Bisnis.com, JAKARTA - PT Arkha Jayanti Persada Tbk. meningkatkan kapasitas produksi fabrikasi hingga 80% setelah resmi IPO pada Rabu (10/7/2019), guna mengejar pertumbuhan topline dan bottomline sekitar 30%-40% pada 2019.
President Director Arkha Jayanti Persada Dwi Hartanto mengatakan, setelah IPO perseroan akan meningkatkan kapasitas fabrikasi dari saat ini 20% menjadi 80% hingga akhir tahun ini. Kapasitas fabrikasi 20% setara dengan 5.000 ton per tahun.
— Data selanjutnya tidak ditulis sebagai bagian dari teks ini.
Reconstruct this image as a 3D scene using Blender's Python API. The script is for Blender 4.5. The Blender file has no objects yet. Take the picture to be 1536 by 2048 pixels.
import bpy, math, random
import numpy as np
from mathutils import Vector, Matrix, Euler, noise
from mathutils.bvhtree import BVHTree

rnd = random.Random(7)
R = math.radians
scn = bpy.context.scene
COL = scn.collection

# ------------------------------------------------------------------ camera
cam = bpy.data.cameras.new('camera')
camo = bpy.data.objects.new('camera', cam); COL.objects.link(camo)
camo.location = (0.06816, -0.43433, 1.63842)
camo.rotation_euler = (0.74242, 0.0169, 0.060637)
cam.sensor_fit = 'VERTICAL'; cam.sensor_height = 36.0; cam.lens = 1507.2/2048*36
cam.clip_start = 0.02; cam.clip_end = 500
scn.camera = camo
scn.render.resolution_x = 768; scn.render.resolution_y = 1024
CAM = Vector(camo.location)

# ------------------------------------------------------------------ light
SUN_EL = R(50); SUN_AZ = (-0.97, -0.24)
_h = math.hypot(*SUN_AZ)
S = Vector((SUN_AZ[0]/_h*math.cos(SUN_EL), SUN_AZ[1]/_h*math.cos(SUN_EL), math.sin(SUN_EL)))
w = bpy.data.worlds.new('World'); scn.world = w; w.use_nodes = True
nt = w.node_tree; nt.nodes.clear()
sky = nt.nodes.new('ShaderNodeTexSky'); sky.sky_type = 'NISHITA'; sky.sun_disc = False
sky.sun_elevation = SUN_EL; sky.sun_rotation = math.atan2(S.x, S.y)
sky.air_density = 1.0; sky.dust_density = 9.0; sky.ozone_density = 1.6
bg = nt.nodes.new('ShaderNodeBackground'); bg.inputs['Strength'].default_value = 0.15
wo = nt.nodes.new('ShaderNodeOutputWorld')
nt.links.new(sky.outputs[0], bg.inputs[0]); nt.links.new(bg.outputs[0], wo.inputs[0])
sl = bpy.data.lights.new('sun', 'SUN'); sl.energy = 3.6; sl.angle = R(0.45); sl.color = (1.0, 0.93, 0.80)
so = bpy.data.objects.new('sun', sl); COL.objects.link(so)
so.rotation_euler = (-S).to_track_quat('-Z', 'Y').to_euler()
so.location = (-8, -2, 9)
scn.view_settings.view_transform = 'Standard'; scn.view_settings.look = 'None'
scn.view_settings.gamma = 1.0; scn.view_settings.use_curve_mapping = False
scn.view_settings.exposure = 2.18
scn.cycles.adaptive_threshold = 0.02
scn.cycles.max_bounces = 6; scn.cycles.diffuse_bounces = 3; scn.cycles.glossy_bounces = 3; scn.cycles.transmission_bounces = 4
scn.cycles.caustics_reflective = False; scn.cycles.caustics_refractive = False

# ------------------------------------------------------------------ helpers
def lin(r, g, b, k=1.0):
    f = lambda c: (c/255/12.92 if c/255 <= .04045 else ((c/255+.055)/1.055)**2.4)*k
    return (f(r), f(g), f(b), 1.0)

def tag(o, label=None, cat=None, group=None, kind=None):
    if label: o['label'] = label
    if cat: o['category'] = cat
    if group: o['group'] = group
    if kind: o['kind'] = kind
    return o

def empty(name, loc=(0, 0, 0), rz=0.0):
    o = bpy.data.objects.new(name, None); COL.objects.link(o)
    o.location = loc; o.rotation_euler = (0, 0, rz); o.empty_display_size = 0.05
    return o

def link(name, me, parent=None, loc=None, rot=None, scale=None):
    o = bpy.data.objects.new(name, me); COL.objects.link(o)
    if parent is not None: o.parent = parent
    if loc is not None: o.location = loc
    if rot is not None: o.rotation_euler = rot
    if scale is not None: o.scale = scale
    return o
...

"Kapasitas 20% setara dengan 5.000 ton. Artinya, jika 100% masih bisa 4 kalinya," katanya di Bursa Efek Indonesia, Rabu (10/7/2019).
Emiten dengan kode saham ARKA ini merupakan perusahaan yang bergerak di industri manufaktur dan fabrikasi komponen alat-alat berat, karoseri body dymp truck, konstruksi baja, fabrikasi oil and gas. Beberapa perusahaan alat berat menjadi pelanggannya di antaranya PT Komatsu Indonesia dan PT Hino Motor Sales Indonesia.
Dwi optimistis upaya meningkatkan kapasitas fabrikasi dapat mendorong perolehan topline maupun bottomline tumbuh 30%-40%. Optimisme ini seiring dengan langkah pemerintah menggenjot program kerja di bidang infrastruktur.
Pada 2018, perseroan mengantongi penjualan dan laba bersih masing masing sebesar Rp104,33 miliar dan Rp2,11 miliar. Dengan demikian, ARKA mengincar penjualan dan laba bersih masing-masing dapat mencapai Rp146,06 miliar dan Rp2,95 miliar.
Baca Juga
Hingga semester I/2019, perseroan telah menyerap kontrak senilai Rp25 miliar. Dwi berharap perseroan dapat menyerap kontrak senilai Rp75 miliar pada 5 bulan yang tersisa di tahun ini.
Target kontrak terdekat, ARKA membidik fabrikasi dari proyek Pertamina di Bojonegoro. Selain mengincar proyek BUMN, perseroan juga terlibat dalam proyek infrastruktur lain, seperti pembangunan AEON Mall Sentul Bogor.
"Karena pertambangan agak melemah, kami sekarang menggenjot kontrak di bidang infrastruktur seperti BUMN Karya untuk pembangunan jembatan rel kereta api Jombang- Madiun," imbuhnya.
Pada penawaran umum perdana saham, perseroan mengantongi dana segar Rp118 miliar. Sebesar 70% di antaranya digunakan untuk kebutuhan modal kerja berupa bahan baku dan bahan pembantu. Adapun, 30% lainnya digunakan untuk pembayaran utang bank dan utang kepada pemasok.